Task details: Restate word for word the lines that begin the listing and end with the line holding "in the photo".

Provided data:
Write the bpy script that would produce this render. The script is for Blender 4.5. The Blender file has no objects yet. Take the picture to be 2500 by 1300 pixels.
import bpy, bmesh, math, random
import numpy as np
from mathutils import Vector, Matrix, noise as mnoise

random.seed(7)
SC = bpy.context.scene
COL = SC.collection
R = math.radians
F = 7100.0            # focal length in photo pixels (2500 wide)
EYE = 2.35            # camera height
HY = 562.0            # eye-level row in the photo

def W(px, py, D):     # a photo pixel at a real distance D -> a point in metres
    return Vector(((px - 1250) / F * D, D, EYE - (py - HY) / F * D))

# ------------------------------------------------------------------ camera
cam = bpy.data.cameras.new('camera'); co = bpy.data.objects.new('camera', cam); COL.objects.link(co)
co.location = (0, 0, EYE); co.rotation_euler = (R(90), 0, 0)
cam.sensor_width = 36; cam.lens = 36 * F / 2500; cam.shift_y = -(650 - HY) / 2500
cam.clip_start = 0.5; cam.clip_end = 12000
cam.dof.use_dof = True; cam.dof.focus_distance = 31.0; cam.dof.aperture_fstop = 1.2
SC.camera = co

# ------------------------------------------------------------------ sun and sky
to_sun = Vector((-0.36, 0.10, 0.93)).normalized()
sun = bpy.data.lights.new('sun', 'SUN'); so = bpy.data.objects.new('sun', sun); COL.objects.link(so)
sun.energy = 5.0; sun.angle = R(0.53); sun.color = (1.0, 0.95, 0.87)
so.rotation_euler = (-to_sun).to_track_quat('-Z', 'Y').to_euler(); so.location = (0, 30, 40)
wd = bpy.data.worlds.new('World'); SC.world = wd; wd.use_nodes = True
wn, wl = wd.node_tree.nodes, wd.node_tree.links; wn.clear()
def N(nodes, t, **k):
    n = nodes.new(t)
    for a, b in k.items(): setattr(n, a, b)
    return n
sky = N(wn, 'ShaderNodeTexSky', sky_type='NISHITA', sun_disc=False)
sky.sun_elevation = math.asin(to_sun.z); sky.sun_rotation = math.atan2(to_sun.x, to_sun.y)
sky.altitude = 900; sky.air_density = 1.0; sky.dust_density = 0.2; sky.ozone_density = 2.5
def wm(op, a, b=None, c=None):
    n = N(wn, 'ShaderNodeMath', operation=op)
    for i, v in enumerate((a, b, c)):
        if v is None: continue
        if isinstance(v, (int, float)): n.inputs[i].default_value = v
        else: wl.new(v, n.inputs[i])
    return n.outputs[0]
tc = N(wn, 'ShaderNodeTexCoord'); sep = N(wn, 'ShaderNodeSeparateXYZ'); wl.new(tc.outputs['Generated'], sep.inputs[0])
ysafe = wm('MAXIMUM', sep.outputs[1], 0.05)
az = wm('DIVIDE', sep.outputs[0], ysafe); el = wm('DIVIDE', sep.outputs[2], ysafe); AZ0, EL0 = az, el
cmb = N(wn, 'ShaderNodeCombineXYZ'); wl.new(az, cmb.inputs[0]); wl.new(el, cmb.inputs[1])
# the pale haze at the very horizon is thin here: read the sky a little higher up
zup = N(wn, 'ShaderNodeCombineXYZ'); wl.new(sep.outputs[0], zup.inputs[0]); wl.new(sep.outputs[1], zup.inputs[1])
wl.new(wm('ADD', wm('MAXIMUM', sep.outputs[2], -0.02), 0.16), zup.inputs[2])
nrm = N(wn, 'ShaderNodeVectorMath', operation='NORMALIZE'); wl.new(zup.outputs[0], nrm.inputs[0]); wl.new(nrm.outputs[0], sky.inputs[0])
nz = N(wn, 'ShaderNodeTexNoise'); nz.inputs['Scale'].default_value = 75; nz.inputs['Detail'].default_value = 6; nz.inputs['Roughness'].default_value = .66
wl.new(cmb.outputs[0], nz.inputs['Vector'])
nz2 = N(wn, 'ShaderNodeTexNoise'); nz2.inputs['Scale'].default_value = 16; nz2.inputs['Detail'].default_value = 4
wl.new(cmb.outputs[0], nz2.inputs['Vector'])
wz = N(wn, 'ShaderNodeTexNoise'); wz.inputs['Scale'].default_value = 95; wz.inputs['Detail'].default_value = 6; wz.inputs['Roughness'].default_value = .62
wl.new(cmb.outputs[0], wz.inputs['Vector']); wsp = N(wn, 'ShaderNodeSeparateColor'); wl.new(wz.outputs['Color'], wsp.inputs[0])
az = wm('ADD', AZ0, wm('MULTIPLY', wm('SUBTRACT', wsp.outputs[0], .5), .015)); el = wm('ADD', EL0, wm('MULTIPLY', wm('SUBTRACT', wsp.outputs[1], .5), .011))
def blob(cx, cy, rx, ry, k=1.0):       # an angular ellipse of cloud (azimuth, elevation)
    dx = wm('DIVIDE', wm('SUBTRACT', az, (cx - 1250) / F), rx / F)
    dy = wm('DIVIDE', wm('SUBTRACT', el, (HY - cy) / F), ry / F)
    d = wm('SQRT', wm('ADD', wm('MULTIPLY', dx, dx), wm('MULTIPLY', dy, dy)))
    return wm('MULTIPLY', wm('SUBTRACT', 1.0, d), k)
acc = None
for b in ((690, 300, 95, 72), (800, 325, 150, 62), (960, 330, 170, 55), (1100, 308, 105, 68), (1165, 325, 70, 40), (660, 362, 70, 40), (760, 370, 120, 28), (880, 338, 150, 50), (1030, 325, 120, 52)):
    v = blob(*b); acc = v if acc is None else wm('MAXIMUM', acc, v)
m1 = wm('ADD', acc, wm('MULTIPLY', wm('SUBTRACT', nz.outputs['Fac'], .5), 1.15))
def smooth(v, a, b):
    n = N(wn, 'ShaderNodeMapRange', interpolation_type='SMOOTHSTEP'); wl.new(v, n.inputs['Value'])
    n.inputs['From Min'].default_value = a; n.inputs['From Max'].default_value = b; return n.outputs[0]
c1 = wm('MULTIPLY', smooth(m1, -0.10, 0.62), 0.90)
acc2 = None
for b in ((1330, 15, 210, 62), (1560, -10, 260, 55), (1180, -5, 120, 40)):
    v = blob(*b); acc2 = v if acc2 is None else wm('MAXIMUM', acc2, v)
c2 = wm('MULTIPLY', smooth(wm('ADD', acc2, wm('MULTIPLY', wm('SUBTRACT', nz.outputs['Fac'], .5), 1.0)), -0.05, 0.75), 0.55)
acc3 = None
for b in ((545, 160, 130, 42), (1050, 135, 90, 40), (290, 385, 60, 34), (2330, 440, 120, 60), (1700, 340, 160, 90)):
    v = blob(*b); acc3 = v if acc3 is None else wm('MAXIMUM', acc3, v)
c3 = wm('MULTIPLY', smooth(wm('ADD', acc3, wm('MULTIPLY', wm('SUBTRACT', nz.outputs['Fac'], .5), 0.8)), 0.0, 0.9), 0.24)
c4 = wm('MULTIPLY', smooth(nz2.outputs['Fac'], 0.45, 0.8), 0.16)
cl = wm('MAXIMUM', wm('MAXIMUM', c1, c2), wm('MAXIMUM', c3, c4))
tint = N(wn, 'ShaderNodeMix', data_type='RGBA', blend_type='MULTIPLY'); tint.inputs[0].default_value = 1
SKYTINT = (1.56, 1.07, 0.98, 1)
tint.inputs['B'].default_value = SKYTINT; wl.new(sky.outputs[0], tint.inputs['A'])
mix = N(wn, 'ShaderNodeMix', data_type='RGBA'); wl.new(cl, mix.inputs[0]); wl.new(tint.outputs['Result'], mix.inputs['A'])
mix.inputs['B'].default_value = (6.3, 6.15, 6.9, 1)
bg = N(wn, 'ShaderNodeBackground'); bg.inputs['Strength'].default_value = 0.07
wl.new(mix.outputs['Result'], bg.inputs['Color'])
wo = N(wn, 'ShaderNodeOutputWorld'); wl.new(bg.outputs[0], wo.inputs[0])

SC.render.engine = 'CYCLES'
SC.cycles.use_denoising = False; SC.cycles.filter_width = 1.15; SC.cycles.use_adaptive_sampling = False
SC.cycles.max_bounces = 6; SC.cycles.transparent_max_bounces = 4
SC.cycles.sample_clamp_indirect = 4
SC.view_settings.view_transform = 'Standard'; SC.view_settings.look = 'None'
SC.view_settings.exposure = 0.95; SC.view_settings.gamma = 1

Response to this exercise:
Write the bpy script that would produce this render. The script is for Blender 4.5. The Blender file has no objects yet. Take the picture to be 2500 by 1300 pixels.
import bpy, bmesh, math, random
import numpy as np
from mathutils import Vector, Matrix, noise as mnoise

random.seed(7)
SC = bpy.context.scene
COL = SC.collection
R = math.radians
F = 7100.0            # focal length in photo pixels (2500 wide)
EYE = 2.35            # camera height
HY = 562.0            # eye-level row in the photo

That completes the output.